# Given material

•••

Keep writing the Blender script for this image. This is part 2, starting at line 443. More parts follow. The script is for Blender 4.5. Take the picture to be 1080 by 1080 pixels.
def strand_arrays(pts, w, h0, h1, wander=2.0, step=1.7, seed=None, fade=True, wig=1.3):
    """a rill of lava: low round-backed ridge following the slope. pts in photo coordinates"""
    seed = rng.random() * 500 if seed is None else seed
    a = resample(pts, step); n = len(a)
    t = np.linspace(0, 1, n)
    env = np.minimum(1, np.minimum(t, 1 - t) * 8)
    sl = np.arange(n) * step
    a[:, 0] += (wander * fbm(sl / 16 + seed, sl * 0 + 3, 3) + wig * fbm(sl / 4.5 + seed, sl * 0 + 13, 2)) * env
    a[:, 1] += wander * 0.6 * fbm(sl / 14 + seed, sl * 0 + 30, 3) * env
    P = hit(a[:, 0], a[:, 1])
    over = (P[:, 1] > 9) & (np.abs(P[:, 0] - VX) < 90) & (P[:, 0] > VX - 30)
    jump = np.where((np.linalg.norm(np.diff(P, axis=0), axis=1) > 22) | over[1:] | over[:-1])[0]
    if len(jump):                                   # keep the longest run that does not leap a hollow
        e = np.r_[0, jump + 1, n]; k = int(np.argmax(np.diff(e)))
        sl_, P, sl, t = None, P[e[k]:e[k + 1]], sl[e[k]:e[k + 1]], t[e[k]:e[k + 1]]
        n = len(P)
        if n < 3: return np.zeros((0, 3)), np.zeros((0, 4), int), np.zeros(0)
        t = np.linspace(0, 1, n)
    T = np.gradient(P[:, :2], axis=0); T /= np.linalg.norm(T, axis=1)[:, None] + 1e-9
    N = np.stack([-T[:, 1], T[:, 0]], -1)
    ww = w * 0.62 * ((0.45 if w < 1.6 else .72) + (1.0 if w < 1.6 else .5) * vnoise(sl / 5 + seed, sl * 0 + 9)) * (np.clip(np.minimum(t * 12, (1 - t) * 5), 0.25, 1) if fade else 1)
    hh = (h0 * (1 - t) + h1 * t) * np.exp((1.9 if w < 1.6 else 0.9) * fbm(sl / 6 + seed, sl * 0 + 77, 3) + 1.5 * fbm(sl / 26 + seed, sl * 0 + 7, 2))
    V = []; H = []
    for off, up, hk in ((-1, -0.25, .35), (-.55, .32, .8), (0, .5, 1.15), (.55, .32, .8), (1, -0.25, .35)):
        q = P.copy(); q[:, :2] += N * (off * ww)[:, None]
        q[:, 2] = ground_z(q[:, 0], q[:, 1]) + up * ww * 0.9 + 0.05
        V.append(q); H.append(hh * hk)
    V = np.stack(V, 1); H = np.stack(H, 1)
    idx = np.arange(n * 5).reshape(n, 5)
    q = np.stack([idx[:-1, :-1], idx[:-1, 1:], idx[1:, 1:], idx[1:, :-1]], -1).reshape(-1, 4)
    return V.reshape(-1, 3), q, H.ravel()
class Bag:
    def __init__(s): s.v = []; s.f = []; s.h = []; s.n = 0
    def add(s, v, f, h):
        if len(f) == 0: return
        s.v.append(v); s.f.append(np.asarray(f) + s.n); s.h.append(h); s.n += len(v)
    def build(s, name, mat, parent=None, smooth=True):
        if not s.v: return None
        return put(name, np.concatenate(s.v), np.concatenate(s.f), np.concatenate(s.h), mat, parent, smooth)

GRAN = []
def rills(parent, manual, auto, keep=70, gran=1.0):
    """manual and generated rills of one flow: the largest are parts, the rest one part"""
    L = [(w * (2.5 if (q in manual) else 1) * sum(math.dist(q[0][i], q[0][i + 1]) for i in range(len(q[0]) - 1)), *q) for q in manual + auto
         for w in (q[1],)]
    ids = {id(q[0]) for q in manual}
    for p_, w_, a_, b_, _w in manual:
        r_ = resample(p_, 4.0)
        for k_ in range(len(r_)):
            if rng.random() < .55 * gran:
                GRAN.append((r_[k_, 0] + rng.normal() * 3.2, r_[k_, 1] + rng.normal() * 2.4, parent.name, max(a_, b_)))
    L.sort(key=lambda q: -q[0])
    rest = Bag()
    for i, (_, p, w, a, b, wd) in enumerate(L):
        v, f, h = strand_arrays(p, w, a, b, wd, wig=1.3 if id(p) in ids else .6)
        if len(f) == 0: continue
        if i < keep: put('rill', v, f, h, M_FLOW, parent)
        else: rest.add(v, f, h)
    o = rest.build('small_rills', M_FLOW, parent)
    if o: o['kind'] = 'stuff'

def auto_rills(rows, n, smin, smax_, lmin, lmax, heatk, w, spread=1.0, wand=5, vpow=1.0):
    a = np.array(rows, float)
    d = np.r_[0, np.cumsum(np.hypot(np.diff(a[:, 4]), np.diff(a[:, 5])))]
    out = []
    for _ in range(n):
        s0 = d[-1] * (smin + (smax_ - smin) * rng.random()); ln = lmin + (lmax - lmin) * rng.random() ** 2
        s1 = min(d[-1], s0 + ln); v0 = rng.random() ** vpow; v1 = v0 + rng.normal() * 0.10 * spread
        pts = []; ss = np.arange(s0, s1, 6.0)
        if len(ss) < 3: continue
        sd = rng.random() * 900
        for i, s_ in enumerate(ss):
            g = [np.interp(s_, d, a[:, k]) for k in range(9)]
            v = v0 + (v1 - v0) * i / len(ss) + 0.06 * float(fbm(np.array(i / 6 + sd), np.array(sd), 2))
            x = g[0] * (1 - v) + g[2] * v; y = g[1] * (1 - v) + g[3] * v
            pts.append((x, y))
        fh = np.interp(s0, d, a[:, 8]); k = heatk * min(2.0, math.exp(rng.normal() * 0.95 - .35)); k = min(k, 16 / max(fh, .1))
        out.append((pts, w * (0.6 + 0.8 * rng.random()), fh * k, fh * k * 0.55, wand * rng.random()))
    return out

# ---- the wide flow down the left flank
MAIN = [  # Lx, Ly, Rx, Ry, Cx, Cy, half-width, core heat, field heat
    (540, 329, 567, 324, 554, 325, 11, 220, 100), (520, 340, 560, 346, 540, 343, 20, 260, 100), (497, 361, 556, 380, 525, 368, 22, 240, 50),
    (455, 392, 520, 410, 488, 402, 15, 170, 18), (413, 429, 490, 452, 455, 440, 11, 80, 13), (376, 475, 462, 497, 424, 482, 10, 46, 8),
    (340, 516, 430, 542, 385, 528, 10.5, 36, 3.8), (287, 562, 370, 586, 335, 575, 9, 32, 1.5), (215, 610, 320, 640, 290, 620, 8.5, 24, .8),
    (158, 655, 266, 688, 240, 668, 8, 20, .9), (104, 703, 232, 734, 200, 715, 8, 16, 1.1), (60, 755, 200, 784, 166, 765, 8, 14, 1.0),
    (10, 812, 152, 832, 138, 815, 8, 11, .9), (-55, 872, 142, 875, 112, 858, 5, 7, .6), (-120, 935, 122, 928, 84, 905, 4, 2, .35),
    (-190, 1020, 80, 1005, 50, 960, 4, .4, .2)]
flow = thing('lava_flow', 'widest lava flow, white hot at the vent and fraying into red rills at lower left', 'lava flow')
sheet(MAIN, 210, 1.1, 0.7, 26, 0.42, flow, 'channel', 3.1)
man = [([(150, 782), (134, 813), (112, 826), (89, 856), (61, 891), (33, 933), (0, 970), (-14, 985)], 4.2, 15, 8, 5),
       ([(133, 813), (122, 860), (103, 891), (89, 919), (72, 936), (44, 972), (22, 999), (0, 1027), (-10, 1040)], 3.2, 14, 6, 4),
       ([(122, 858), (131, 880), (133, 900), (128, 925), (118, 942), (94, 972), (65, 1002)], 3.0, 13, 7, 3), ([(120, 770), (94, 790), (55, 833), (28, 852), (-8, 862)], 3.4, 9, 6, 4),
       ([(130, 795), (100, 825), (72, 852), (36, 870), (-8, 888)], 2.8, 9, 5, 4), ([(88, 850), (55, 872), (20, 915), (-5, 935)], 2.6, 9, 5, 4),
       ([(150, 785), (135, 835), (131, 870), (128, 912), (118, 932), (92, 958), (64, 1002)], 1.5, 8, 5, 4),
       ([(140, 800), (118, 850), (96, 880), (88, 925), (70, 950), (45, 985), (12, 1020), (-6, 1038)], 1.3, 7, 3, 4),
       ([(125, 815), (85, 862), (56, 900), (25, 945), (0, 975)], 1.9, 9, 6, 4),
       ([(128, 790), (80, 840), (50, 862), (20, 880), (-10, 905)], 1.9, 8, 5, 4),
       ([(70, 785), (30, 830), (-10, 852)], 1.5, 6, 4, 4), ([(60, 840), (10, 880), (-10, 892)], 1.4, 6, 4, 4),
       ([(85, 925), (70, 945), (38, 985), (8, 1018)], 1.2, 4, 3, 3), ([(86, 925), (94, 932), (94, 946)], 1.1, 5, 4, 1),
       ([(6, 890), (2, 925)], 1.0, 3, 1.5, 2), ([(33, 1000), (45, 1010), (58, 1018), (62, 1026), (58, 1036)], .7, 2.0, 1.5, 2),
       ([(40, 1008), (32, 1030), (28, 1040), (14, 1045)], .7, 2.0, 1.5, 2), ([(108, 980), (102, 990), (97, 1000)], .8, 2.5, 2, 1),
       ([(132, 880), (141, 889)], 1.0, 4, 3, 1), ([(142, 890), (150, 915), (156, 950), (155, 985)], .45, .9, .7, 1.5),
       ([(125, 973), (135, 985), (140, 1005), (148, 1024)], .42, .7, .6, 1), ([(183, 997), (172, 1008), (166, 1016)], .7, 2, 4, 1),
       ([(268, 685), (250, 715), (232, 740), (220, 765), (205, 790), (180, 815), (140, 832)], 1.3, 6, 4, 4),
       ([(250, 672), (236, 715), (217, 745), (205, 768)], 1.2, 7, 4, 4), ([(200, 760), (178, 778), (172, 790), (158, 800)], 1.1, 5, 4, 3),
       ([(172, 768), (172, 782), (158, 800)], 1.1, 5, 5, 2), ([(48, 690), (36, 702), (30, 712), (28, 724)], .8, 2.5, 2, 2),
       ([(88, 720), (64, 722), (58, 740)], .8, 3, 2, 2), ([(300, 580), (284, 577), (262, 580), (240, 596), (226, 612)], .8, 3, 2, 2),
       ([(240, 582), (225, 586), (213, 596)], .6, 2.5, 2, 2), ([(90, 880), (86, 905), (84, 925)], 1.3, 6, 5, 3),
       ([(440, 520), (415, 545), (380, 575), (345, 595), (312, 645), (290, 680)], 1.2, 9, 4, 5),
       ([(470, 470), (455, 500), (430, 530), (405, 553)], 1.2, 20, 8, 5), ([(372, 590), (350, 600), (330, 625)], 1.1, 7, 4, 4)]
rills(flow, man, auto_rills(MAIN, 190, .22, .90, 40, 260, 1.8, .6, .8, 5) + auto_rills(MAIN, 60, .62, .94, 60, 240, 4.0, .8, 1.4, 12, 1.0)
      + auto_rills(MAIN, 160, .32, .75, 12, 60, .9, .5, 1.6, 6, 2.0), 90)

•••

# Your task
Compute how many lines include the string "part", then give that number by itself.

# Response to this task
2